**PROVIDED INFORMATION**
+---+

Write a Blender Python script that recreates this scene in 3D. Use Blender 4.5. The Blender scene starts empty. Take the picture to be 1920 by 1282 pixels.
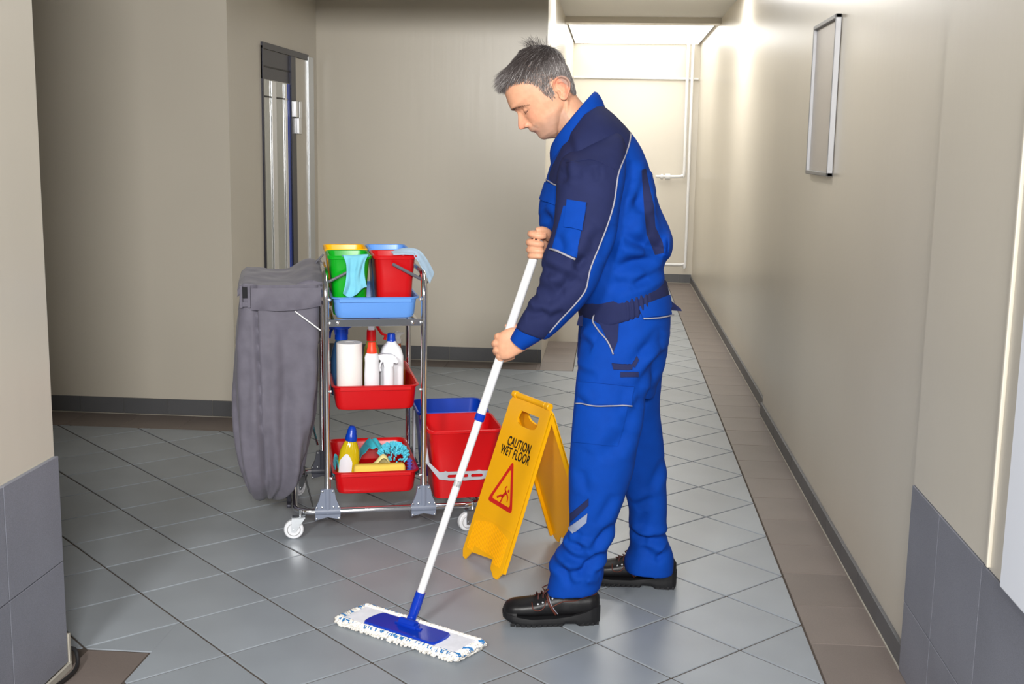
import bpy, bmesh, math, random
import numpy as np
from mathutils import Vector, Matrix, noise
from mathutils.bvhtree import BVHTree
random.seed(7); np.random.seed(7)
PI = math.pi
C = bpy.context.scene.collection
sc = bpy.context.scene

# ------------------------------------------------------------ camera
CAM = Vector((2.12337, -4.62550, 1.46863)); F = 2220.29
RT = Vector((0.99642297, 0.08291396, 0.01632584))
UP = Vector((-0.02979769, 0.16394717, 0.98601898))
FW = Vector((-0.07907816, 0.98297843, -0.16583137))
cd = bpy.data.cameras.new('camera'); cam = bpy.data.objects.new('camera', cd); C.objects.link(cam)
cd.sensor_width = 36; cd.lens = F/1920*36; cd.clip_start = .05
M = Matrix((RT, UP, -FW)).transposed().to_4x4(); M.translation = CAM
cam.matrix_world = M; sc.camera = cam

# ------------------------------------------------------------ world, lights, exposure
w = bpy.data.worlds.new('world'); sc.world = w; w.use_nodes = True
w.node_tree.nodes['Background'].inputs[0].default_value = (.93, .96, 1, 1)
w.node_tree.nodes['Background'].inputs[1].default_value = .13
def area(name, loc, target, size, power, col=(1, 1, 1), sy=None):
    l = bpy.data.lights.new(name, 'AREA'); l.size = size; l.energy = power; l.color = col
    if sy: l.shape = 'RECTANGLE'; l.size_y = sy
    o = bpy.data.objects.new(name, l); C.objects.link(o); o.location = loc
    o.rotation_euler = (Vector(target)-Vector(loc)).to_track_quat('-Z', 'Y').to_euler(); return o
area('softbox_key', (.86, -5.3, 2.55), (1.9, 0, .7), .55, 98, (1, .985, .96))
area('softbox_fill', (2.45, -6.2, 2.35), (1.4, 1.5, 1.1), .8, 225, (1, .98, .95))
area('added_fill_near', (2.1, 0, 2.53), (2.1, 0, 0), .4, 10, (1, .98, .95), 1.2)  # unseen fill added overhead to even out the brightness around cart and floor
area('added_fill_corridor', (2.25, 3.9, 2.53), (2.3, 3.9, 0), .35, 30, (1, .985, .96), 1.3)  # unseen fill added to brighten the upper right wall and its gloss
sc.view_settings.view_transform = 'Standard'; sc.view_settings.look = 'None'
sc.view_settings.gamma = 1; sc.view_settings.exposure = 0.27
sc.view_settings.use_curve_mapping = False

# ------------------------------------------------------------ helpers
def at(px, py, Y):                       # the point of the photograph's sight line on the plane y = Y
    d = RT*((px-960)/F) + UP*(-(py-641)/F) + FW
    return CAM + d*((Y-CAM.y)/d.y)
def lin(c):
    c = c/255
    return c/12.92 if c <= .04045 else ((c+.055)/1.055)**2.4
def rgb(r, g, b): return (lin(r), lin(g), lin(b), 1)
def tag(o, label=None, cat=None, group=None, kind=None):
    if label: o['label'] = label
    if cat: o['category'] = cat
    if group: o['group'] = group
    if kind: o['kind'] = kind
    return o
def empty(name, loc=(0, 0, 0), rz=0, rot=None):
    o = bpy.data.objects.new(name, None); C.objects.link(o); o.location = loc
    o.rotation_euler = rot or (0, 0, rz); o.empty_display_size = .1; return o
def mesh_of(verts, faces, mat=None, smooth=False):
    me = bpy.data.meshes.new('mesh'); me.from_pydata([tuple(v) for v in verts], [], [tuple(f) for f in faces])
    me.update()
    if mat: me.materials.append(mat)
    if smooth: me.polygons.foreach_set('use_smooth', [True]*len(me.polygons))
    return me
def link(name, me, parent=None, loc=None):
    o = bpy.data.objects.new(name, me); C.objects.link(o)
    if parent: o.parent = parent
    if loc: o.location = loc
    return o
class MB:
    """collects shapes; build() links them as one mesh object"""
    def __init__(s): s.v = []; s.f = []; s.sm = []
    def add(s, v, f, smooth=False):
        n = len(s.v); s.v += [Vector(x) for x in v]; s.f += [tuple(i+n for i in q) for q in f]; s.sm += [smooth]*len(f); return s
    def box(s, x0, x1, y0, y1, z0, z1, b=0, T=None):
        if b <= 0:
            v = [(x, y, z) for z in (z0, z1) for y in (y0, y1) for x in (x0, x1)]
            f = [(0, 2, 3, 1), (4, 5, 7, 6), (0, 1, 5, 4), (2, 6, 7, 3), (0, 4, 6, 2), (1, 3, 7, 5)]
        else:
            bm = bmesh.new(); bmesh.ops.create_cube(bm, size=1)
            for q in bm.verts: q.co = Vector(((x0+x1)/2+q.co.x*(x1-x0), (y0+y1)/2+q.co.y*(y1-y0), (z0+z1)/2+q.co.z*(z1-z0)))
            bmesh.ops.bevel(bm, geom=bm.edges[:], offset=b, segments=2, affect='EDGES', profile=.5)
            bm.verts.index_update(); v = [q.co.copy() for q in bm.verts]; f = [[q.index for q in p.verts] for p in bm.faces]; bm.free()
        if T is not None: v = [T @ Vector(q) for q in v]
        return s.add(v, f)
    def rings(s, rings, cap=True, smooth=True, closed=True):
        n = len(rings[0]); v = [p for r in rings for p in r]; f = []
        for i in range(len(rings)-1):
            for j in range(n if closed else n-1):
                k = (j+1) % n; f.append((i*n+j, i*n+k, (i+1)*n+k, (i+1)*n+j))
        if cap and closed: f.append(tuple(reversed(range(n)))); f.append(tuple((len(rings)-1)*n+j for j in range(n)))
        return s.add(v, f, smooth)
    def tube(s, pts, r, n=10, closed=False, cap=True, flat=1.0):
        pts = [Vector(p) for p in pts]; R = r if isinstance(r, (list, tuple)) else [r]*len(pts)
        rs = []; prev = None; m = len(pts)
        for i, p in enumerate(pts):
            if closed: t = pts[(i+1) % m]-pts[i-1]
            else: t = pts[min(i+1, m-1)]-pts[max(i-1, 0)]
            t.normalize()
            if prev is None:
                a = Vector((0, 0, 1)) if abs(t.z) < .9 else Vector((0, 1, 0)); a = (a-t*a.dot(t)).normalized()
            else: a = (prev-t*prev.dot(t)).normalized()
            prev = a; b = t.cross(a)
            rs.append([p+(a*math.cos(2*PI*j/n)*flat+b*math.sin(2*PI*j/n))*R[i] for j in range(n)])
        if closed: rs.append(rs[0]); cap = False
        return s.rings(rs, cap)
    def lathe(s, prof, c=(0, 0, 0), n=28, axis='z', cap=True, sx=1, sy=1):
        rs = []
        for r, z in prof:
            q = []
            for j in range(n):
                a = 2*PI*j/n; x, y = r*math.cos(a)*sx, r*math.sin(a)*sy
                p = {'z': (x, y, z), 'y': (x, -z, y), 'x': (z, x, y)}[axis]
                q.append(Vector(p)+Vector(c))
            rs.append(q)
        return s.rings(rs, cap)
    def prism(s, poly, d0, d1, T=None):       # polygon in xz, extruded in y
        n = len(poly); v = [(x, d0, z) for x, z in poly]+[(x, d1, z) for x, z in poly]
        if T is not None: v = [T @ Vector(q) for q in v]
        f = [tuple(range(n)), tuple(range(2*n-1, n-1, -1))]+[(i, i+n, (i+1) % n+n, (i+1) % n) for i in range(n)]
        return s.add(v, f)
    def xf(s, T): s.v = [T @ q for q in s.v]; return s
    def me(s, mat=None):
        me = mesh_of(s.v, s.f, mat); me.polygons.foreach_set('use_smooth', s.sm)
        bm = bmesh.new(); bm.from_mesh(me); bmesh.ops.recalc_face_normals(bm, faces=bm.faces[:]); bm.to_mesh(me); bm.free(); return me
    def build(s, name, mat, parent=None, loc=None, sharp=None):
        m = s.me(mat)
        if any(s.sm): m.set_sharp_from_angle(angle=math.radians(sharp or 38))
        return link(name, m, parent, loc)
def spline(P, n):                         # Catmull-Rom through tuples, n samples per span
    P = [np.array(p, float) for p in P]; out = []
    for i in range(len(P)-1):
        a, b, c, d = P[max(i-1, 0)], P[i], P[i+1], P[min(i+2, len(P)-1)]
        for k in range(n):
            t = k/n; out.append(.5*((2*b)+(c-a)*t+(2*a-5*b+4*c-d)*t*t+(3*b-a-3*c+d)*t**3))
    out.append(P[-1]); return out
def rrect(x0, x1, y0, y1, z, r, n=5):     # rounded rectangle ring
    out = []
    for cx, cy, a0 in ((x1-r, y1-r, 0), (x0+r, y1-r, 90), (x0+r, y0+r, 180), (x1-r, y0+r, 270)):
        for k in range(n+1):
            a = math.radians(a0+90*k/n); out.append(Vector((cx+r*math.cos(a), cy+r*math.sin(a), z)))
    return out

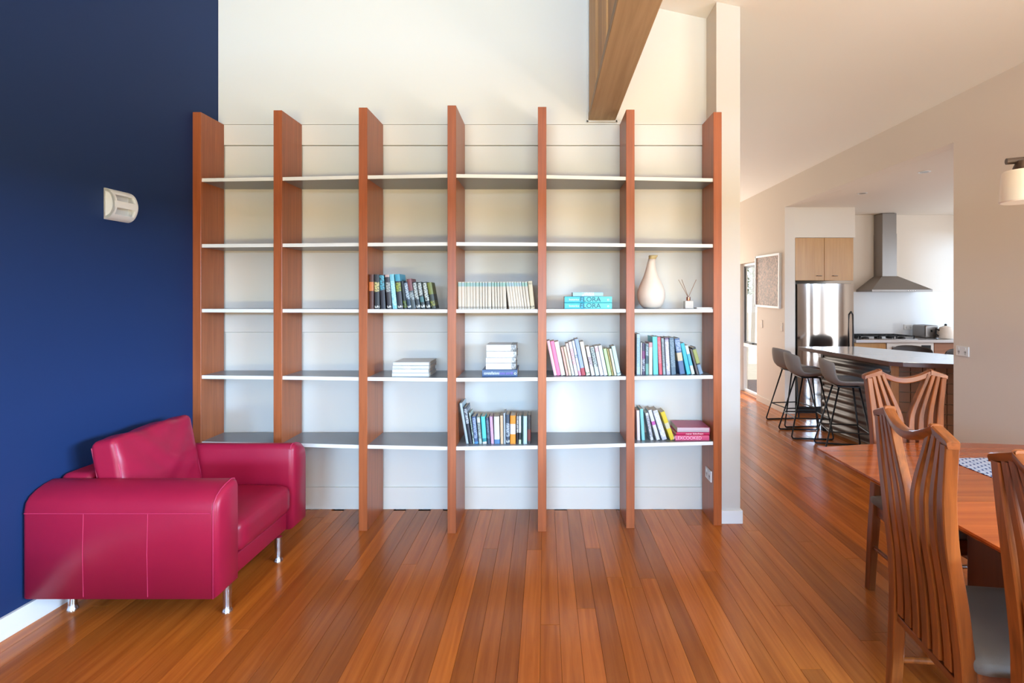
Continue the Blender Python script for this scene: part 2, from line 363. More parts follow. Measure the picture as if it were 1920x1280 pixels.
# ------------------------------------------------------------------ ceiling beam
bx0, bx1, bz = .297, .482, 2.671
b = thing('ceiling_beam', 'rough brown timber beam with upright boards, running from the back wall overhead', 'beam', (0, 0, 0))
MB().box(bx0, bx1, -3.1, 3.655, bz, bz + .05, .003, 1).build('bottom_chord', M['beam'], b)
y = 3.65
wds = [.46, .33, .2, .24, .36, .3, .4, .26, .35, .42, .3, .37, .4, .4, .4, .4, .4, .4]
for i, wd in enumerate(wds):
    if y - wd < -3.1: break
    ins = [0.004, .02, .007, .018][i % 4]
    MB().box(bx0 + ins, bx1 - .004, y - wd + .006, y, bz + .05, ceil_z(.4) - .03, .002, 1).build('web_board', M['beam_v'], b); y -= wd
MB().box(bx0 - .012, bx0 - .001, 3.645, 3.66, bz - .012, ceil_z(bx0) - .01).box(bx1 + .001, bx1 + .012, 3.645, 3.66, bz - .012, ceil_z(bx1) - .01).box(bx0 - .012, bx1 + .012, 3.645, 3.66, bz - .013, bz - .001).build('wall_pocket_trim', M['white'], b)

# ------------------------------------------------------------------ bookcase
dpx = [366, 520.5, 680.5, 847, 1016.5, 1182, 1345.5]
dr = [.925, .916, .903, .893, .900, .913, .925]
DX, DY = [], []
for p, r in zip(dpx, dr):
    Yf = 3.69 * r; DY.append(Yf); DX.append((p - VX) * Yf / F)
DX[0] = wallx(3.4) + .028
TH = .053
SZ = [2.212, 1.790, 1.374, .948, .523]; ST = .022    # shelf centres, thickness
bc = thing('bookcase', 'tall red-brown timber bookcase of seven uprights with thin grey shelves on the back wall', 'bookcase', (0, 0, 0))
for x, Yf in zip(DX, DY):
    MB().box(x - TH / 2, x + TH / 2, Yf, 3.660, 0, 2.645, .0015, 1).build('upright', M['case'], bc)
for i in range(6):
    xa, xb = DX[i] + TH / 2, DX[i + 1] - TH / 2; ya, yb = DY[i] + .012, DY[i + 1] + .012
    for j, z in enumerate(SZ):
        yb_ = 3.658
        sh = MB().prism([(xa, ya + .002), (xb, yb + .002), (xb, yb_), (xa, yb_)], z - ST / 2, z + ST / 2).build('shelf', M['shelf'], bc)
        MB().prism([(xa, ya - .001), (xb, yb - .001), (xb, yb + .0015), (xa, ya + .0015)], z - ST / 2, z + ST / 2).build('edge_strip', M['shelf_edge'], sh)
STOP = [z + ST / 2 for z in SZ]
def front_y(bay, back=.045): return (DY[bay] + DY[bay + 1]) / 2 + .012 + back

# ------------------------------------------------------------------ books
def book_mat(base, bands, marks, H):
    m, N, L, B = nmat('book_cover')
    tc = N.new('ShaderNodeTexCoord'); sp = N.new('ShaderNodeSeparateXYZ'); L.new(tc.outputs['Object'], sp.inputs[0])
    dv = N.new('ShaderNodeMath'); dv.operation = 'DIVIDE'; dv.inputs[1].default_value = H; L.new(sp.outputs['Z'], dv.inputs[0])
    cr = N.new('ShaderNodeValToRGB'); cr.color_ramp.interpolation = 'CONSTANT'
    E = cr.color_ramp.elements; E[0].position = 0; E[0].color = base; E.remove(E[1])
    for z0, z1, c in sorted(bands, key=lambda q: q[0]):
        e = E.new(z0) if z0 > 0 else E[0]; e.color = c
        if z1 < 1: E.new(z1).color = base
    L.new(dv.outputs[0], cr.inputs[0]); out = cr.outputs[0]
    for z0, z1, c in marks:   # blurred lettering: irregular blocks of ink between z0 and z1 of the spine
        mp = N.new('ShaderNodeMapping'); mp.inputs['Scale'].default_value = (55, 0, 190); L.new(tc.outputs['Object'], mp.inputs[0])
        n = N.new('ShaderNodeTexNoise'); n.inputs['Scale'].default_value = 1.2; n.inputs['Detail'].default_value = 1; L.new(mp.outputs[0], n.inputs['Vector'])
        g = N.new('ShaderNodeMath'); g.operation = 'GREATER_THAN'; g.inputs[1].default_value = .46; L.new(n.outputs['Fac'], g.inputs[0])
        a = N.new('ShaderNodeMath'); a.operation = 'GREATER_THAN'; a.inputs[1].default_value = z0; L.new(dv.outputs[0], a.inputs[0])
        c_ = N.new('ShaderNodeMath'); c_.operation = 'LESS_THAN'; c_.inputs[1].default_value = z1; L.new(dv.outputs[0], c_.inputs[0])
        p = N.new('ShaderNodeMath'); p.operation = 'MULTIPLY'; L.new(g.outputs[0], p.inputs[0]); L.new(a.outputs[0], p.inputs[1])
        q = N.new('ShaderNodeMath'); q.operation = 'MULTIPLY'; L.new(p.outputs[0], q.inputs[0]); L.new(c_.outputs[0], q.inputs[1])
        mx = N.new('ShaderNodeMixRGB'); sc_ = N.new('ShaderNodeMath'); sc_.operation = 'MULTIPLY'; sc_.inputs[1].default_value = .7; L.new(q.outputs[0], sc_.inputs[0]); L.new(sc_.outputs[0], mx.inputs[0]); L.new(out, mx.inputs[1]); mx.inputs[2].default_value = c; out = mx.outputs[0]
    L.new(out, B.inputs['Base Color']); B.inputs['Roughness'].default_value = .4
    return m
def book(label, w, h, d, base, bands=(), marks=(), group=None, m=None):
    """upright book: spine faces -Y at y=0, lower left corner at the origin; rounded spine, boards and a page block"""
    t = bpy.data.objects.new('book', None); C.objects.link(t); t.empty_display_size = .05; tag(t, label, 'book', group)
    dim = lambda c: tuple(q * (.74 if sum(c[:3]) > 1.6 else .86 if sum(c[:3]) > .9 else 1) for q in c[:3]) + (1,)
    base = dim(base); bands = [(a, b, dim(c)) for a, b, c in bands]
    m = m or book_mat(base, bands, marks, h); bt = min(.0016, w * .12)
    out = [(0, d), (0, .003), (w * .12, .0008), (w * .5, 0), (w * .88, .0008), (w, .003), (w, d), (w - bt, d), (w - bt, bt + .003), (bt, bt + .003), (bt, d)]
    MB().prism(out, 0, h).build('cover', m, t)
    MB().box(bt, w - bt, bt + .003, d - .003, .002, h - .0025).build('pages', M['paper'], t)
    return t
k = srgb
PXZ = lambda px_h, y: px_h * y / F
def row(bay, shelf, where, items, y_off=.045, tail='', grp=None):
    """items: (left px, width px, height px, lean deg, colour, bands, marks, description)"""
    Y = front_y(bay, y_off); z = STOP[shelf] + .0005; prev = None
    for n, (lx, wx, hx, lean, col, bands, marks, desc) in enumerate(items):
        w = wx * Y / F; h = hx * Y / F / math.cos(R(lean)); th = R(lean); x = (lx - VX) * Y / F
        d = min(.24, h * .66, 3.63 - Y)
        if prev:
            px_, pw, ph, pth = prev; need = px_ + pw / math.cos(pth) + .0006
            if th > pth: need += min(ph * math.cos(pth), h * math.cos(th)) * (math.tan(th) - math.tan(pth))
            x = max(x, need)
        else: x = max(x, DX[bay] + TH / 2 + .002 + h * math.sin(th))
        o = book(desc + (' ' + where if where else ''), w, h, d, col, bands, marks, grp)
        o.location = (x, Y + rnd.uniform(-.002, .004), z); o.rotation_euler = (0, -th, 0)
        prev = (x, w, h, th)
    return prev
BK = k(34, 36, 40); WH = k(225, 222, 215); CR = k(226, 212, 188)
row(2, 2, 'in the dark row, third shelf', [
 (692, 8, 65, 0, k(84, 40, 24), [(.52, .78, k(196, 110, 50))], [], 'brown book with orange band, leftmost'),
 (702, 9, 65, 1, k(44, 46, 50), [], [(.5, .78, k(240, 226, 150)), (.03, .1, WH)], 'black book with pale yellow title'),
 (714, 8.5, 64, 3, k(46, 44, 52), [], [(.55, .98, k(90, 190, 210))], 'black book with cyan upper lettering'),
 (726, 8, 64, 4, k(50, 46, 52), [(.93, 1, k(200, 170, 160))], [(.5, .78, k(190, 196, 190)), (.03, .1, WH)], 'charcoal book with grey title and beige top'),
 (736, 8, 65, 5.5, k(130, 200, 218), [], [(.1, .8, k(190, 230, 238))], 'light cyan leaning book'),
 (746, 9, 65, 5.5, k(48, 46, 54), [(.8, 1, k(70, 160, 186))], [(.5, .76, k(176, 190, 60)), (.03, .1, WH)], 'black book with teal top and lime title'),
 (757, 5.5, 52, 7, k(30, 36, 40), [], [(.05, .3, k(110, 130, 40))], 'thin black book flecked green at its foot'),
 (763, 6.5, 50, 9, k(38, 56, 74), [], [(.35, .95, k(200, 214, 226)), (.04, .12, WH)], 'slate blue book with white title'),
 (770, 8, 56, 9, k(70, 78, 80), [(.6, 1, k(120, 66, 66))], [(.3, .55, k(170, 180, 180))], 'grey book with dull red upper half'),
 (781, 7, 50, 9.5, k(44, 50, 54), [], [(.35, .97, k(210, 214, 206)), (.05, .14, WH)], 'narrow black book with white title, fourth from right'),
 (790, 7, 50, 9.5, k(40, 52, 54), [(.25, .45, k(70, 110, 112))], [(.5, .97, k(210, 214, 206)), (.05, .14, WH)], 'black book with teal patch and white title'),
 (800, 7, 50, 9.5, k(36, 40, 44), [], [(.3, .97, k(222, 226, 214)), (.05, .14, WH)], 'black book with bold white title, second from right'),
 (809, 8, 49, 10, k(46, 50, 40), [(.55, 1, k(110, 116, 40))], [(.1, .3, k(150, 150, 50))], 'black and olive green book, rightmost'),
], .03)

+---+

**PROBLEM**
Everything from the top line of the data down to and including the line with "cam.matrix_world = M; sc.camera = cam" is to be copied, except the pictures.

**THE ANSWER**
Write a Blender Python script that recreates this scene in 3D. Use Blender 4.5. The Blender scene starts empty. Take the picture to be 1920 by 1282 pixels.
import bpy, bmesh, math, random
import numpy as np
from mathutils import Vector, Matrix, noise
from mathutils.bvhtree import BVHTree
random.seed(7); np.random.seed(7)
PI = math.pi
C = bpy.context.scene.collection
sc = bpy.context.scene

# ------------------------------------------------------------ camera
CAM = Vector((2.12337, -4.62550, 1.46863)); F = 2220.29
RT = Vector((0.99642297, 0.08291396, 0.01632584))
UP = Vector((-0.02979769, 0.16394717, 0.98601898))
FW = Vector((-0.07907816, 0.98297843, -0.16583137))
cd = bpy.data.cameras.new('camera'); cam = bpy.data.objects.new('camera', cd); C.objects.link(cam)
cd.sensor_width = 36; cd.lens = F/1920*36; cd.clip_start = .05
M = Matrix((RT, UP, -FW)).transposed().to_4x4(); M.translation = CAM
cam.matrix_world = M; sc.camera = cam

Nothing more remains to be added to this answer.